* Given information
★ ★ ★

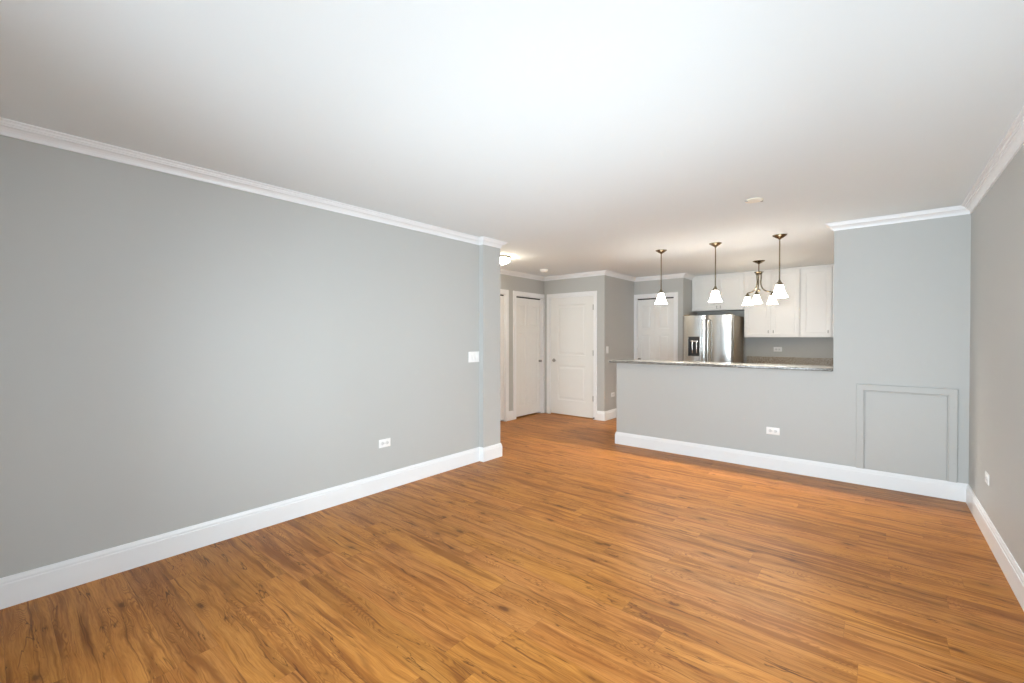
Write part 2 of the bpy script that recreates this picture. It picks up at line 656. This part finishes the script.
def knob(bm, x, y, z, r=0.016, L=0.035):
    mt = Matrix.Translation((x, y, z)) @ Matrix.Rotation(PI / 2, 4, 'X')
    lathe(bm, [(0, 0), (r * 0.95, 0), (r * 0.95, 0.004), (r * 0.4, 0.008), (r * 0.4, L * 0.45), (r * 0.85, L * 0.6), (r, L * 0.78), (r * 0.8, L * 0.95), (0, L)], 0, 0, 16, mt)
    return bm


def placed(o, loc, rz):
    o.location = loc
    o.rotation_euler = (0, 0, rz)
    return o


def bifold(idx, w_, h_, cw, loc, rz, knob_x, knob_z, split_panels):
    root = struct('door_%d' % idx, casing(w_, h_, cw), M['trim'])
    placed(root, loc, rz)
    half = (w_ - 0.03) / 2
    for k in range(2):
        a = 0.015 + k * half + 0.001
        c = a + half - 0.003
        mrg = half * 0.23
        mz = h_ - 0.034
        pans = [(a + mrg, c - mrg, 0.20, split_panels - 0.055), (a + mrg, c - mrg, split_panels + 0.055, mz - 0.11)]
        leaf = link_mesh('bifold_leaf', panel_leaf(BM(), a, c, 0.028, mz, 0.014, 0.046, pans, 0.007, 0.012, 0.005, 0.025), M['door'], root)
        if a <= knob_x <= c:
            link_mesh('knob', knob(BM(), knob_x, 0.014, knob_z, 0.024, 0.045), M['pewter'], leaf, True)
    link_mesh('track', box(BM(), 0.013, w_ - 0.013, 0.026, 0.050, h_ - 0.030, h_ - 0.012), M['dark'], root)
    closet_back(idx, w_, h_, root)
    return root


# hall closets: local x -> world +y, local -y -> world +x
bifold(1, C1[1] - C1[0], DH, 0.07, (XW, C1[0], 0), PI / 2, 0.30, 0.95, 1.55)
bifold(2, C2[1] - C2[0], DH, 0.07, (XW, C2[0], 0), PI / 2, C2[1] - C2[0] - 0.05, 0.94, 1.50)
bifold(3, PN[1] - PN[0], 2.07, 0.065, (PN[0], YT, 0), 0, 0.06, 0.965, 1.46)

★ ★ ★

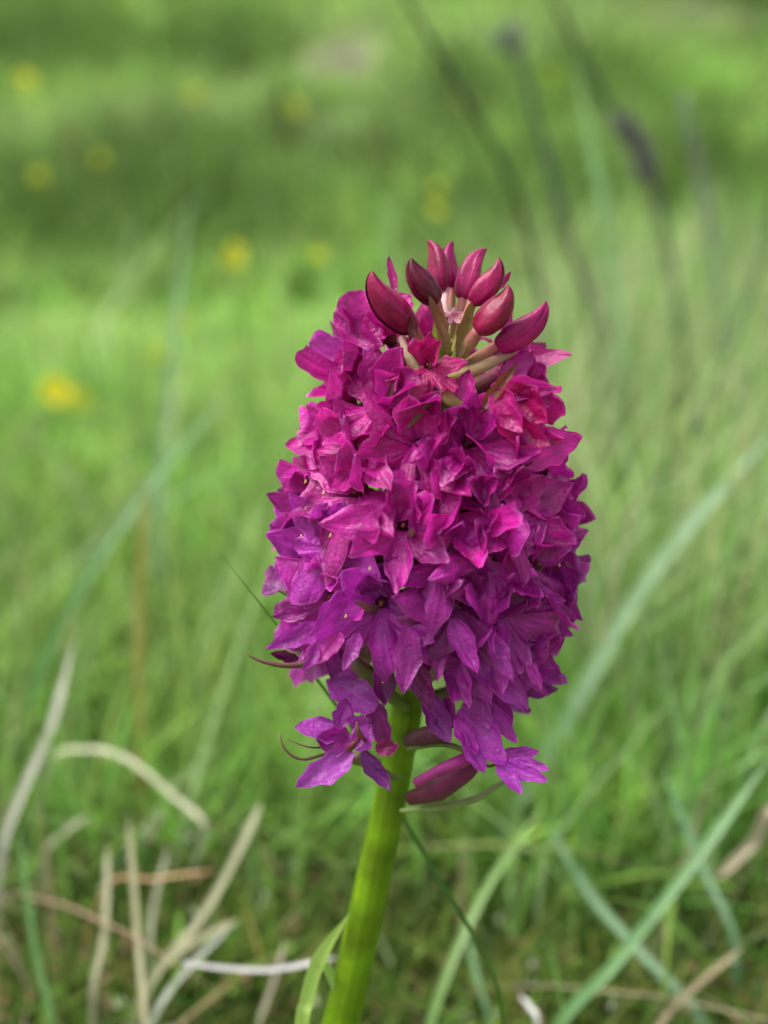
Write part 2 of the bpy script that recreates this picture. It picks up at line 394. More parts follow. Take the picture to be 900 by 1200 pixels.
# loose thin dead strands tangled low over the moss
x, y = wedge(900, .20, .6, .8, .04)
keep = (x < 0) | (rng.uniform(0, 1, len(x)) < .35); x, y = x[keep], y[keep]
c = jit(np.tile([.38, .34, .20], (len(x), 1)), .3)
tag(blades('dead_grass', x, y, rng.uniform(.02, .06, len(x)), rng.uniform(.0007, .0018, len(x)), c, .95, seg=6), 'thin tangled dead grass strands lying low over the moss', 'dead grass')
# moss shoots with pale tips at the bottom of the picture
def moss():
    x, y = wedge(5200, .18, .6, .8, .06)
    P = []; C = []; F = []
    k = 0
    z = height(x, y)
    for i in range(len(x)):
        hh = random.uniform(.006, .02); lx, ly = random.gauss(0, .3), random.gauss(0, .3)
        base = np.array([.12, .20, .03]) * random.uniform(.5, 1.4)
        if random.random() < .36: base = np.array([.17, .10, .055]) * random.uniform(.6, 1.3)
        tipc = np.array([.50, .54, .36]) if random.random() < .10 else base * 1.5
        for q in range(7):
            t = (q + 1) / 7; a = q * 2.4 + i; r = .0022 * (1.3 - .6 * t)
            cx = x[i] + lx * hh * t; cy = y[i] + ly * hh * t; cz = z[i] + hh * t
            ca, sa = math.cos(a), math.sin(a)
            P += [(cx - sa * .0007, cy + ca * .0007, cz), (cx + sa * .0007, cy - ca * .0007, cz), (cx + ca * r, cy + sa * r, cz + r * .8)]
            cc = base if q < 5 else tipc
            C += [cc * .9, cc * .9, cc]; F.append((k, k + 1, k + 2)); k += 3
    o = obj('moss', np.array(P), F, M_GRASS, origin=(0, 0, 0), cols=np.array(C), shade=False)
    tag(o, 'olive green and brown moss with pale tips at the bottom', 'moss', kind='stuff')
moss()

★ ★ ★

* Set exercise
Print exactly the run of lines that starts at the line with "finishes the script." and ends at the line with "return root". Leave out every other line.

* Worked solution
Write part 2 of the bpy script that recreates this picture. It picks up at line 656. This part finishes the script.
def knob(bm, x, y, z, r=0.016, L=0.035):
    mt = Matrix.Translation((x, y, z)) @ Matrix.Rotation(PI / 2, 4, 'X')
    lathe(bm, [(0, 0), (r * 0.95, 0), (r * 0.95, 0.004), (r * 0.4, 0.008), (r * 0.4, L * 0.45), (r * 0.85, L * 0.6), (r, L * 0.78), (r * 0.8, L * 0.95), (0, L)], 0, 0, 16, mt)
    return bm


def placed(o, loc, rz):
    o.location = loc
    o.rotation_euler = (0, 0, rz)
    return o


def bifold(idx, w_, h_, cw, loc, rz, knob_x, knob_z, split_panels):
    root = struct('door_%d' % idx, casing(w_, h_, cw), M['trim'])
    placed(root, loc, rz)
    half = (w_ - 0.03) / 2
    for k in range(2):
        a = 0.015 + k * half + 0.001
        c = a + half - 0.003
        mrg = half * 0.23
        mz = h_ - 0.034
        pans = [(a + mrg, c - mrg, 0.20, split_panels - 0.055), (a + mrg, c - mrg, split_panels + 0.055, mz - 0.11)]
        leaf = link_mesh('bifold_leaf', panel_leaf(BM(), a, c, 0.028, mz, 0.014, 0.046, pans, 0.007, 0.012, 0.005, 0.025), M['door'], root)
        if a <= knob_x <= c:
            link_mesh('knob', knob(BM(), knob_x, 0.014, knob_z, 0.024, 0.045), M['pewter'], leaf, True)
    link_mesh('track', box(BM(), 0.013, w_ - 0.013, 0.026, 0.050, h_ - 0.030, h_ - 0.012), M['dark'], root)
    closet_back(idx, w_, h_, root)
    return root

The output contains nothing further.